Fulton's commissioners enacted the moratorium with plans to re-evaluate sewer capacity issues at the end of the 18-month period.
 
If the moratorium is extended, it could create a serious setback for the company, so Technology Park executives have been examining some options.
"We are exploring a small treatment plant within our complex," O'Brien said. "I believe it could be five years, at least, before Fulton County can get caught up and be able to comfortably issue permits."
Technology Park's treatment facility would help bridge that gap.

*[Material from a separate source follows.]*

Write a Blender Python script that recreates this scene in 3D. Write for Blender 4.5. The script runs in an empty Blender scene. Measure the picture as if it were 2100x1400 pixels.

Fulton squeezes use of plants

Fulton officials also estimate it realistically would take five years to increase capacity at the Big Creek plant. In the meantime, they have taken steps to squeeze every bit of use possible out of existing facilities.
About two years ago, crews set out to make the system storm water-tight so water that need not be treated cannot flow into the treatment plant.
 
There are two main areas of storm water infiltration, explained Ed Clark, chairman of the board of environmental engineering consultant Jordan, Jones and Goulding Inc., the Atlanta company Fulton County hired to help with its wastewater issues.
One is to correct all the places where large volumes of storm water enter the system, such as when someone's gutters incorrectly flow into the sanitary sewer. Another is repairing smaller leaks such as those that form around a manhole cover.
Clark said workers found and corrected significant inflows into the system, but added that no one will know just how successful the effort has been until an extended stretch of wet weather hits metro Atlanta.
 
Attacking from a different angle, Nancy Leathers, director of Fulton's Environment and Community Development Department, was busy in late spring hammering out an agreement with the cities of Alpharetta and Roswell. Both cities use the Big Creek plant.
The agreement would limit development in the Big Creek service area to a fixed quantity during a specific period of time.

Chamber hires consultant

"What we're really looking at is stretching out the time period so that we don't use the capacity and then have no development at all in the basin," Leathers said.
The development industry is throwing its hat in the ring as well, said John Dorris, president of the Greater North Fulton Chamber of Commerce in Roswell.
The area in question is, by far, the fastest-growing section of Fulton County, he said.
 
A moratorium would shut down new construction, but it also would prevent existing companies in the basin from expanding their operations, he said.
To help, the chamber hired its own engineering consultant to work on the problem.
"It's not something we fear the county could not handle on its own, but in an effort to aid them in finding a solution to this problem, we hired [the consultant]," Dorris said.